With the recent changes in the PPC industry, many CPA marketers are throwing in the towel assuming that sending pay per click (PPC) traffic to cost per action (CPA) offers is dead and unprofitable.
Google Adwords is the search engine leader with over 60% of the search market making it an obvious choice as a top PPC traffic source.
But Google Adwords has been cracking down on affiliate marketers and banning accounts that they feel do not offer a good user experience to their searchers.
And any of us doing CPA marketing realize that a vast majority of CPA offers being promoted are not really value adding.
These mass bannings started after the FTC introduced their new rules in early December 2009, to target marketers who were practicing deceptive marketing (i.e. flogs and farticles).
Many marketers lost their entire CPA businesses when Google Adwords decided to ban their accounts, but Google Adwords is not the only pay per click search engine in town.
Even though Google Adwords controls a lion’s share of the available pay per click traffic online, there are still many other sources of pay per click traffic that can be bought and in many cases, at a much lower cost.
The two other major players in the PPC game are Yahoo Search Marketing and MSN Adcenter.

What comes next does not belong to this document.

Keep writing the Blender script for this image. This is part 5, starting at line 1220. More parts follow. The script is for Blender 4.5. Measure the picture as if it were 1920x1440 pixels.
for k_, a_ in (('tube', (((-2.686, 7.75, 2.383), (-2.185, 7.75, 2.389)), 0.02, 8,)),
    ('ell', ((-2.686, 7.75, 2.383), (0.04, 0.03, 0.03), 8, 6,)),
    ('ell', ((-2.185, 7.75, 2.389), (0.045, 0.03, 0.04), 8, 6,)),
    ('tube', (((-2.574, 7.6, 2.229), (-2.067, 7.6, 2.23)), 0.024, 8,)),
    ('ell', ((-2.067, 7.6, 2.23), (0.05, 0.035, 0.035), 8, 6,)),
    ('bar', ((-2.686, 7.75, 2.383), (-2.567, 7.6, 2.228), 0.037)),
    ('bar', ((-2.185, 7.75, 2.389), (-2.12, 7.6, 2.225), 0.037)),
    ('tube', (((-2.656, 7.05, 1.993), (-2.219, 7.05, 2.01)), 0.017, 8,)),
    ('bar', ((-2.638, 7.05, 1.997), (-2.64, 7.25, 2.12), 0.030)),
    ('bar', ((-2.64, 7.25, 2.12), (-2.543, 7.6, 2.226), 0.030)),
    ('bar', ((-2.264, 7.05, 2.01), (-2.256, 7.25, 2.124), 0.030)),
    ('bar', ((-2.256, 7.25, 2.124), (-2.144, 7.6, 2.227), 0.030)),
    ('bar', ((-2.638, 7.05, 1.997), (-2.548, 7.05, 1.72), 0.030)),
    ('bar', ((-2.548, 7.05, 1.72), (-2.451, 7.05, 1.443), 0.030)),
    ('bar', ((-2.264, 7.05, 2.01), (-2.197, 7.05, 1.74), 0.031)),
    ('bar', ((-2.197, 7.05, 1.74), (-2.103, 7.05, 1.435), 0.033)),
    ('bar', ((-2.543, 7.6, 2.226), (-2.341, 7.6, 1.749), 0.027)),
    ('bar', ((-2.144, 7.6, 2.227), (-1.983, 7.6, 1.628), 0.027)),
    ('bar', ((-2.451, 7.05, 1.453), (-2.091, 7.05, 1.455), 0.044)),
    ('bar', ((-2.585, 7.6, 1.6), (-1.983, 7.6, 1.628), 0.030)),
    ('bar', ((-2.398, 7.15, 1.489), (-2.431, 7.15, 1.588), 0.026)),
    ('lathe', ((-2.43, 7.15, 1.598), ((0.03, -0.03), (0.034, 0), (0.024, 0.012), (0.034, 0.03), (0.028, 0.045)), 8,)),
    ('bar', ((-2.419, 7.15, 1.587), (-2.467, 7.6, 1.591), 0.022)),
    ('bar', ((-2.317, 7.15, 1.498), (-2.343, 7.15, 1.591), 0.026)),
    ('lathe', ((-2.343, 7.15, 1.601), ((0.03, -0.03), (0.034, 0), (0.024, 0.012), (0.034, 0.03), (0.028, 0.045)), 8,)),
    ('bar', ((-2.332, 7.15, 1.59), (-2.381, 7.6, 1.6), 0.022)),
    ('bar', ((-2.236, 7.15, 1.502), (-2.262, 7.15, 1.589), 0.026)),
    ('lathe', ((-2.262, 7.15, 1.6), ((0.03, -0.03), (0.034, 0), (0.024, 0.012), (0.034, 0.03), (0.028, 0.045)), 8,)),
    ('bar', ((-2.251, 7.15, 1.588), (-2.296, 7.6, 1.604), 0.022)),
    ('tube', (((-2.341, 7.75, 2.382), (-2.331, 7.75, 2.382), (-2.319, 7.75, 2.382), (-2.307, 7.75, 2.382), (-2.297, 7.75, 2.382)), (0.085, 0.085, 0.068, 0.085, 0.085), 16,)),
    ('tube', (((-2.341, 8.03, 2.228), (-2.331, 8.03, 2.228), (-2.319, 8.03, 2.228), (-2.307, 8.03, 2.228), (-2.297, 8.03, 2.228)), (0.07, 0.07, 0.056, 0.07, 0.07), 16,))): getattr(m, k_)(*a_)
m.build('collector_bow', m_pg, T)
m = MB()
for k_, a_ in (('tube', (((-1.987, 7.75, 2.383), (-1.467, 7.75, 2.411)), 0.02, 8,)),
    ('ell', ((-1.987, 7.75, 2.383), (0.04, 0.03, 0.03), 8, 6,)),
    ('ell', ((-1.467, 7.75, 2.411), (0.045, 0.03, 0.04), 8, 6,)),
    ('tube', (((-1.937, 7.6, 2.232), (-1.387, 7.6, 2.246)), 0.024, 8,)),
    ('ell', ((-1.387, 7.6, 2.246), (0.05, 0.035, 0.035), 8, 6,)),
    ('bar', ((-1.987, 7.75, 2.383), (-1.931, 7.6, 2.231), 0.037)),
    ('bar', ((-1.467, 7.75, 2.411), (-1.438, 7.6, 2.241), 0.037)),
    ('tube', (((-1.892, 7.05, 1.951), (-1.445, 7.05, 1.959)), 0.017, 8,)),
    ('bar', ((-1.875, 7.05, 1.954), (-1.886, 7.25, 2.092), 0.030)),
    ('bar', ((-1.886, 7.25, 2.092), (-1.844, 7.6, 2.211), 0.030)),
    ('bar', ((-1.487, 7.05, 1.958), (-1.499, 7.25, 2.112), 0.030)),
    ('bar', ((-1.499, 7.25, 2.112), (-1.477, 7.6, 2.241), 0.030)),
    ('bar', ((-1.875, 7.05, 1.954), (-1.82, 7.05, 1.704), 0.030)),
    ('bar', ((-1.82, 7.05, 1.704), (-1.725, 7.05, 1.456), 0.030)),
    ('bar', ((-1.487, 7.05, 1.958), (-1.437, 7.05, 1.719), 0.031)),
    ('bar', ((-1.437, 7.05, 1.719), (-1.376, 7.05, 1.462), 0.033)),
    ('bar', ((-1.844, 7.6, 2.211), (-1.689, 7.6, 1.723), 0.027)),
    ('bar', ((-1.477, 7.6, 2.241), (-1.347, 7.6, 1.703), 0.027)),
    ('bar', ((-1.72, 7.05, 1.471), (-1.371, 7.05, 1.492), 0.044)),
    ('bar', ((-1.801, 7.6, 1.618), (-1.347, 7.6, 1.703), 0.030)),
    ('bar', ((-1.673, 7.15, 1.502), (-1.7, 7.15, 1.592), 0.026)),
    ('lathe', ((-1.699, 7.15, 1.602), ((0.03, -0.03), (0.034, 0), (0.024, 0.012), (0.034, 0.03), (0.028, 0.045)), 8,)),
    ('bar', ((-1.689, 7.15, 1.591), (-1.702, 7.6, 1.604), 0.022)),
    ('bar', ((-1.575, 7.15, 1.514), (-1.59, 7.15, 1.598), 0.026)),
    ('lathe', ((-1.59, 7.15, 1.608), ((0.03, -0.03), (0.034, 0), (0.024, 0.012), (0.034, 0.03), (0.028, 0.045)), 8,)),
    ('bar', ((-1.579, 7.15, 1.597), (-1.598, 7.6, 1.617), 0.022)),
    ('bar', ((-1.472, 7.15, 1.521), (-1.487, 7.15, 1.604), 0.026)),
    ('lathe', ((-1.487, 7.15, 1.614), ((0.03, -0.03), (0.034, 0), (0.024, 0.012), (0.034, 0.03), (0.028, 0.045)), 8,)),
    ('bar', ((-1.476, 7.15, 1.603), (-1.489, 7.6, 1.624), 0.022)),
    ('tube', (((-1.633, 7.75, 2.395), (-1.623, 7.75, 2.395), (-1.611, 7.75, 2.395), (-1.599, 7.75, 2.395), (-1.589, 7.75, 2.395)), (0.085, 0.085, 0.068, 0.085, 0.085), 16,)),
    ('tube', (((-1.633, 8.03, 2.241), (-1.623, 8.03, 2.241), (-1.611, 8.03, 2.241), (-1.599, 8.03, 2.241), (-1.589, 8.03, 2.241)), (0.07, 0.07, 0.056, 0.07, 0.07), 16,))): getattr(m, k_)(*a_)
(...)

Although these two pay per click sources don’t nearly have as much traffic as Google Adwords, in my experience they do have better conversions. Since the competition is not as much I also pay a lower cost per conversion versus advertising on Google Adwords.
If you take Yahoo and MSN’s search volume, they represent about 30% of the searches done on the Internet. This is still a sizable amount of traffic to profit from. Yahoo and MSN are planning to merge their pay per click marketing platforms, which I hope with give Google Adwords a formidable challenge.
There are dozens of second tier pay per click search engines such as 7Search.com, Looksmart.com, Ask.com, etc. that can provide marketers with thousands of targeted prospects each and every day.
But the problem with the second tier search engines is that they derive their traffic from a number of traffic partner sites. This can results in a large number of fraudulent clicks from partner sources that are just out to steal click revenues.
These second tier search engines don’t have the sophisticated fraud technology that Google Adwords has, so it is hard to determine what clicks are real and which are fraudulent when they charge your account.
The key is to learn how to pass traffic partner IDs from second tier search engines so that you can have these fraudulent traffic sources shut off. If you are disciplined enough to do this and can afford to lose some money up front to clean up the traffic, you will be left with decent converting traffic at the end of this exercise.
PPC traffic in my opinion is still the best converting traffic because it allows you to screen your prospects with your ads before they click and you are charged a click cost.
Although PPV traffic is also very lucrative, it is now getting very competitive and profit margins are shrinking fast with PPV traffic sources.
If you want to build a thriving PPC to CPA business, never allow one PPC traffic source to be more than 25% of your traffic spend. Diversify your PPC sources so that when one source disappears, you still have at least 75% of your PPC traffic.
So in conclusion, PPC to CPA is very much alive with great potential, even if you don’t rely on Google Adwords for PPC traffic.